Data war
samedi 16 août 2025
15 août 2025
Plus modernes que les drones pour faire la guerre, ce sont les données, et leur traitement automatisé en vue de la prise de décision : qu’est-ce qu’une cible ? Comment partir de données brutes de terrain pour en arriver à un tir ciblé sur un lieu ou une personne ? Reconnaissance faciale, méta-données [1], autant de ressources en quantité massive dont le traitement est aujourd’hui accéléré par la machine : IA et algorithmes.
Dans la suite des affaires commerciales ayant marqué l’évolution, le virage et l’hégémonie des plateformes sociales, comme Cambridge Analytica (société liquidée, mais effets persistants) pendant les élections du Brexit et de Trump 2016 ayant utilisé des données personnelles pour profiler les électeurices [2], Palantir est une société de la tech (j’en parlais en juin) qui joue un rôle majeur dans la guerre en Ukraine, et a même installé des bureaux à Kiev. La guerre en cours là-bas sert de terrain de jeu et d’expérimentation, et de preuve que ça marche aussi, aux sociétés privées de la tech, qui deviennent "les marchands d’armes d’IA du 21e siècle" (formule d’un conseiller de Palantir, Time, février 24). Pour l’Ukraine, c’est aussi un moyen de faire venir des technologies sur leur territoire, en prévision peut-être de devenir, après la fin de la guerre, la Silicon Valley des armes du futur. L’article de Leslie Dickstein et Simmone Shah relève aussi que c’est la première fois que des armes ou outils militaires ne sont pas créés par des États, mais par des sociétés privées, qui restent aussi les opérateurs de ces technologies [3]. Ces technologies viennent directement des années récentes de manipulation des données personnelles à travers les cookies, réseaux sociaux, smartphones, reconnaissances de formes, etc., et aussi des milliards de fonds publics et privés dont bénéficient les sociétés de l’IA depuis 2017. Dans L’Homme heureux/Détruire internet, je citais un ancien agent de la NSA disant qu’ils tuaient en se basant sur des méta-données. We kill based on metadata. Je ne connaissais pas, à l’époque, les balbutiements, alors, des marchés du comportement décris par Shoshana Zuboff dans The Age of Surveillance Capitalism, ni ce que Yánis Varoufákis explique au sujet de la rente de ce qu’il appelle le technoféodalisme [4]. Ce qui se construit depuis quelques années commence de plus en plus à être monstrueux de contrôle, d’autoritarisme, et d’appauvrissement généralisé.
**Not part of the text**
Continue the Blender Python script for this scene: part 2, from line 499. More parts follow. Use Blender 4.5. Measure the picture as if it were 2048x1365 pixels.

Les responsables gouvernementaux ont été entraînés à utiliser MetaConstellation, un outil de Palantir qui exploite des données commerciales, notamment des images satellites, pour fournir une image en quasi temps réel d’un champ de bataille donné. Le logiciel de Palantir intègre ces informations avec des données gouvernementales commerciales et classifiées, dont des données alliées, qui permettent aux responsables militaires de communiquer au commandement sur le terrain les positions ennemies, ou de décider quelle cible frapper. Cela fait partie de ce que Alex Karp (PDG de Palantir) appelle la "digital kill chain".
[1] Les méta-données sont ce qui entoure la donnée sans être la donnée. Par exemple, pour une photographie, il s’agit de la date et heure de prise de vue, sa géolocalisation, la focale, l’ISO, le nom du fichier image, le poids de l’image... Mais pas l’image elle-même. Pour un coup de fil, c’est qui appelle qui, de où vers où, quand et combien de temps, sans l’enregistrement de la conversation.
[2] Jusqu’à 4000 paramètres "psychologiques" permettant de cibler des actualités, clips, images propulsées dans les flux Facebook des citoyen·nes, nous racontait le documentaire The Great Hack, sur le scandale.
[3] "This is the first time ever, in a war, that most of the critical technologies are not coming from federally funded research labs but commercial technologies off the shelf,” says Steve Blank, a tech veteran and co-founder of the Gordian Knot Center for National Security Innovation at Stanford University"
[4] The Guardian, 24/08/2023 : “Imagine the following scene straight out of the science fiction storybook,” Varoufákis writes. “You are beamed into a town full of people going about their business, trading in gadgets, clothes, shoes, books, songs, games and movies. At first everything looks normal. Until you begin to notice something odd. It turns out all the shops, indeed every building, belongs to a chap called Jeff. What’s more, everyone walks down different streets, and sees different stores because everything is intermediated by his algorithm… an algorithm that dances to Jeff’s tune.”